Con la stagione divisa in tre parti (classiche di primavera; Tour de France e -quest’anno - anche Olimpiadi; classiche d’autunno e Mondiale), diventa difficile al Giro trovare una sua identità forte, non oscurata dai lavori in corso e in corsa soprattutto di chi sogna la maglia gialla. Stesso problema per la Vuelta, il Giro di Spagna, che magari serve a ben preparare la corsa iridata di un giorno solo, ma che per vitalità del ciclismo iberico fa concorrenza forte al Giro sul piano dell’interesse preventivo.
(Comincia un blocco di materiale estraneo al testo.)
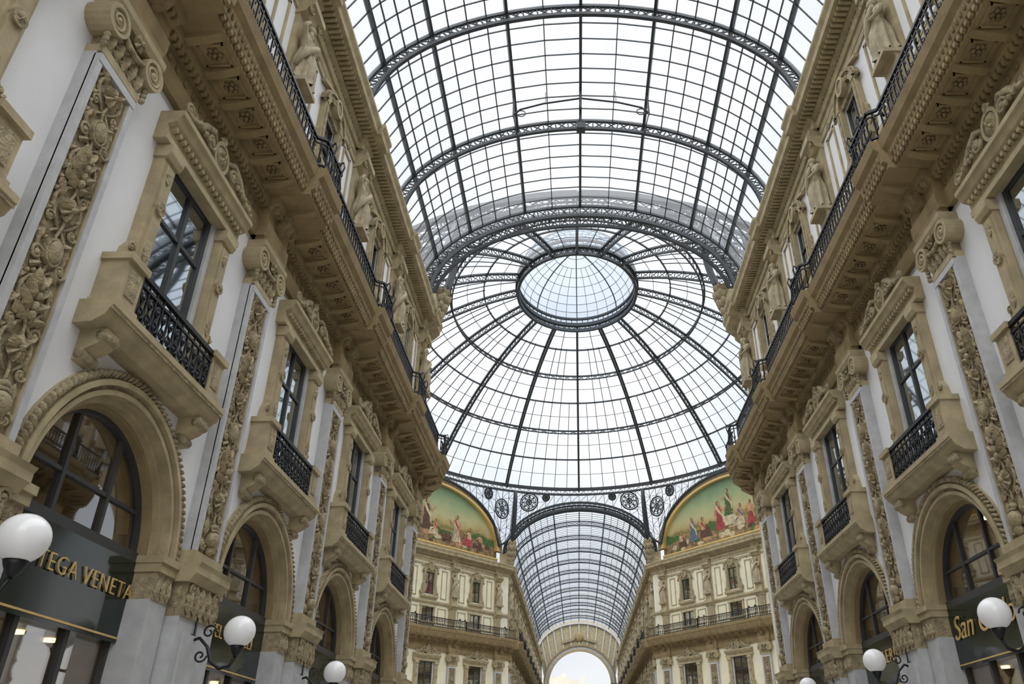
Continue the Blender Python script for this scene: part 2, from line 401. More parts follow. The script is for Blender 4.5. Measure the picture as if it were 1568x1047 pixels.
def win_lower():
    mb=MB()
    mb.add([(-.05,-.85,7.6),(-.05,.85,7.6),(-.05,.85,11.4),(-.05,-.85,11.4)],[(0,1,2,3)],'windowglass')
    for y in (-.80,0,.80): mb.box(-.08,.0,y-.05,y+.05,7.6,11.4,'frame')
    for z in (7.65,8.95,10.3,11.36): mb.box(-.08,-.01,-.85,.85,z-.035,z+.035,'frame')
    for sg in (-1,1):
        a,b=sorted((sg*.85,sg*1.0)); mb.box(-.3,.06,a,b,7.6,11.4,'greystone')
        a,b=sorted((sg*1.02,sg*1.42))
        mb.box(-.02,.2,a,b,8.5,11.35,'stone'); mb.box(-.02,.26,a-.03,b+.03,7.5,8.6,'stone'); mb.box(.2,.24,a+.08,b-.08,8.9,11.0,'stone')
        mb.extr([(0,11.1),(.25,11.1),(.3,11.2),(.3,11.35),(0,11.35)],a-.04,b+.04,'stone')
        c=sg*1.22
        mb.ring(c,10.1,.0,.13,.2,.29,'carved',0,2*pi,14); mb.rosette(.27,c,10.1,.1,'carved',6,.04)
        mb.leaf(.24,c,9.0,pi/2,.4,.22,.06,'carved'); mb.leaf(.24,c,10.9,-pi/2,.3,.18,.06,'carved')
        mb.plate([(sg*1.42,8.3),(sg*1.78,8.3),(sg*1.8,8.55),(sg*1.62,8.75),(sg*1.55,9.1),(sg*1.42,9.3)],.0,.16,'stone')
        mb.spiral(.17,sg*1.62,8.5,.15,'carved',1.5,.035,sg); mb.spiral(.17,sg*1.5,9.12,.09,'carved',1.4,.025,-sg)
    mb.extr([(0,11.38),(.24,11.38),(.24,11.5),(.2,11.52),(.2,11.7),(.34,11.76),(.4,11.88),(.44,11.9),(.44,12.0),(0,12.0)],-1.62,1.62,'stone')
    for i in range(20): 
        y=-1.5+i*.155; mb.box(.2,.3,y,y+.08,11.64,11.74,'stone')
    mb.ell((.25,0,12.36),(.16,.26,.3),'carved',12,8); mb.ring(0,12.36,.24,.31,.15,.36,'stone',0,2*pi,20,1,1.1)
    mb.rosette(.38,0,12.36,.16,'carved',6,.06)
    for sg in (-1,1):
        mb.tube([(.3,sg*.32,12.5),(.34,sg*.5,12.6),(.36,sg*.75,12.45),(.38,sg*1.0,12.22),(.38,sg*1.3,12.12),(.36,sg*1.5,12.14)],[.07,.08,.09,.08,.07,.04],'carved',6)
        mb.spiral(.38,sg*.52,12.3,.17,'carved',1.5,.045,sg); mb.spiral(.38,sg*1.42,12.2,.14,'carved',1.5,.04,-sg)
        for q in range(5): mb.leaf(.34,sg*(.45+.2*q),12.3-.05*q,pi/2-sg*.7,.26,.18,.08,'carved')
        for q in range(4): mb.ell((.42,sg*(.7+.13*q),12.2),(.06,.06,.06),'carved',6,4)
    mb.leaf(.3,0,12.6,pi/2,.3,.3,.1,'carved')
    return mb.mesh('window')

def win_upper():
    mb=MB()
    mb.add([(-.4,-.6,18.2),(-.4,.6,18.2),(-.4,.6,20.3),(-.4,-.6,20.3)],[(0,1,2,3)],'windowglass')
    for y in (-.57,0,.57): mb.box(-.42,-.35,y-.035,y+.035,18.2,20.3,'frame')
    for z in (18.24,19.3,20.26): mb.box(-.42,-.35,-.6,.6,z-.03,z+.03,'frame')
    for sg in (-1,1):
        a,b=sorted((sg*.6,sg*.85)); mb.box(-.32,-.12,a,b,18.0,20.4,'stone'); mb.box(-.14,-.08,a+.06,b-.06,18.2,20.2,'carved')
        mb.plate([(sg*.85,18.1),(sg*1.15,18.1),(sg*1.2,18.35),(sg*1.0,18.6),(sg*.97,19.0),(sg*.85,19.2)],-.3,-.18,'carved')
        mb.spiral(-.16,sg*1.03,18.3,.12,'stone',1.5,.03,sg); mb.spiral(-.14,sg*.95,20.3,.13,'carved',1.5,.035,-sg)
    mb.extr([(-.32,17.82),(-.02,17.82),(0.02,17.95),(0.02,18.05),(-.32,18.05)],-1.1,1.1,'stone')
    mb.ring(0,20.3,.6,.85,-.32,-.1,'stone',0,pi,20,1,.75); mb.ring(0,20.3,.85,.95,-.32,-.04,'carved',0,pi,20,1,.8)
    mb.plate([(.6*cos(pi*i/14),20.3+.45*sin(pi*i/14)) for i in range(15)],-.3,-.2,'carved')
    mb.ell((-.12,0,20.75),(.12,.24,.28),'carved',10,6); mb.ring(0,20.75,.2,.28,-.2,-.0,'stone',0,2*pi,18,1,1.15)
    for sg in (-1,1):
        mb.spiral(-.1,sg*.4,20.72,.14,'carved',1.5,.035,sg)
        mb.tube([(-.1,sg*.3,20.95),(-.1,sg*.6,20.9),(-.1,sg*.95,20.55),(-.12,sg*1.05,20.2)],.05,'carved',5)
        mb.leaf(-.14,sg*.2,20.95,pi/2-sg*.5,.3,.2,.08,'carved')
    for sg in (-1,1): mb.bar((-.2,0,21.3),(-.2,sg*1.15,20.85),.12,'stone',.12)
    mb.add([(-.4,-.75,15.2),(-.4,.75,15.2),(-.4,.75,16.9),(-.4,-.75,16.9)],[(0,1,2,3)],'windowglass')
    for y in (-.72,0,.72): mb.box(-.42,-.35,y-.04,y+.04,15.2,16.9,'frame')
    mb.box(-.42,-.35,-.75,.75,16.0,16.06,'frame')
    for sg in (-1,1):
        a,b=sorted((sg*.75,sg*.95)); mb.box(-.32,-.2,a,b,15.05,17.0,'stone')
        a,b=sorted((sg*1.3,sg*2.4)); 
        for r in ((a,a+.08,15.1,16.9),(b-.08,b,15.1,16.9),(a,b,15.1,15.18),(a,b,16.82,16.9)): mb.box(-.32,-.26,r[0],r[1],r[2],r[3],'stone')
    mb.box(-.32,-.16,-1.0,1.0,16.9,17.1,'stone'); mb.box(-.32,-.12,-1.0,1.0,15.0,15.2,'stone')
    return mb.mesh('upper_window',True)

def balcony():
    mb=MB()
    mb.extr([(0,7.2),(.28,7.22),(.38,7.3),(.44,7.34),(.5,7.48),(.54,7.5),(.54,7.6),(0,7.6)],-2.0,2.0,'stone')
    mb.extr([(.5,7.44),(.52,7.44),(.52,7.48),(.5,7.48)],-2.0,2.0,'carved')
    for sg in (-1,1):
        c=sg*1.6
        mb.extr([(0,6.72),(.1,6.74),(.15,6.9),(.3,6.98),(.38,7.07),(.4,7.22),(0,7.22)],c-.17,c+.17,'stone')
        mb.tube([(.34,c-.19,7.12),(.34,c+.19,7.12)],.08,'carved',10); mb.tube([(.1,c-.19,6.82),(.1,c+.19,6.82)],.08,'carved',10)
        a,b=sorted((sg*1.34,sg*1.82))
        mb.box(0,.43,a,b,7.6,8.42,'stone'); mb.box(0,.49,a-.05,b+.05,8.42,8.54,'stone'); mb.box(.0,.47,a-.04,b+.04,7.6,7.72,'stone')
        mb.box(.43,.45,a+.1,b-.1,7.85,8.32,'carved')
    X=.4
    mb.bar((X,-1.34,8.46),(X,1.34,8.46),.08,'iron'); mb.bar((X,-1.34,7.68),(X,1.34,7.68),.06,'iron'); mb.bar((X,-1.34,8.3),(X,1.34,8.3),.04,'iron')
    n=11
    for i in range(n+1):
        y=-1.3+2.6*i/n; mb.bar((X,y,7.68),(X,y,8.46),.03,'iron')
    for i in range(n):
        y=-1.3+2.6*(i+.5)/n
        for sg in (-1,1):
            mb.spiral(X+.01,y,7.98+sg*.14,.1,'iron',1.3,.02,sg,pi/2,10)
        mb.bar((X-.01,y-.1,7.72),(X-.01,y+.1,8.28),.018,'iron'); mb.bar((X-.01,y+.1,7.72),(X-.01,y-.1,8.28),.018,'iron')
    mb.v=[(a,b,c+.22) for a,b,c in mb.v]
    return mb.mesh('balcony')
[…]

Comunque basteranno un po’ di montagna epica per rivedere la folla appassionata ai lati delle strade impervie e qualche volata (di chi dei nostri però non si sa, intanto che sono fortissime le prenotazioni di traguardi da parte dell’inglese Mark Cavendish) per le belle scene di massa all’arrivo. Sembra in effetti che nel Bel Paese l’amore di popolo per le pedalate sofferte sia immarcescibile inossidabile imprescindibile impermeabile inaffondabile, nonostante crimini e misfatti e idiozie e ignoranze proterve dei corridori ammaliati dal doping o addirittura dopingdipendenti, e nonostante il caos delle leggi e dei regolamenti che dovrebbero identificare e colpire la chimica proibita.
E c’è persino chi, come lo stesso Basso che ha pagato le colpe sulla sua pelle con coraggiosa dignità, sostiene che il ciclismo è bene avviato sulla strada della pulizia vera, mentre sport con poco antidoping valido stanno appena cominciando la strada della pulizia magari finta.
Così che in fondo può piacere, e può essere condivisa, l’attesa fiduciosa per la reazione della tifoseria che, nonostante una stampa sportiva specie scritta che sembra volere, per puritanesimo magari ipocrita e per carenza di thrilling del genere postmoderno/estremo, ridurre il ciclismo a sport minore, e nonostante la mancanza di campioni “enfants du pays”, continua ad amare le corse, e il Giro su tutte.
Davvero si può pronosticare che basteranno un po'di fachirismo pedalato in montagna e magari qualche nome italiano vecchio o nuovo per il solito alleluia della (troppo?) brava gente.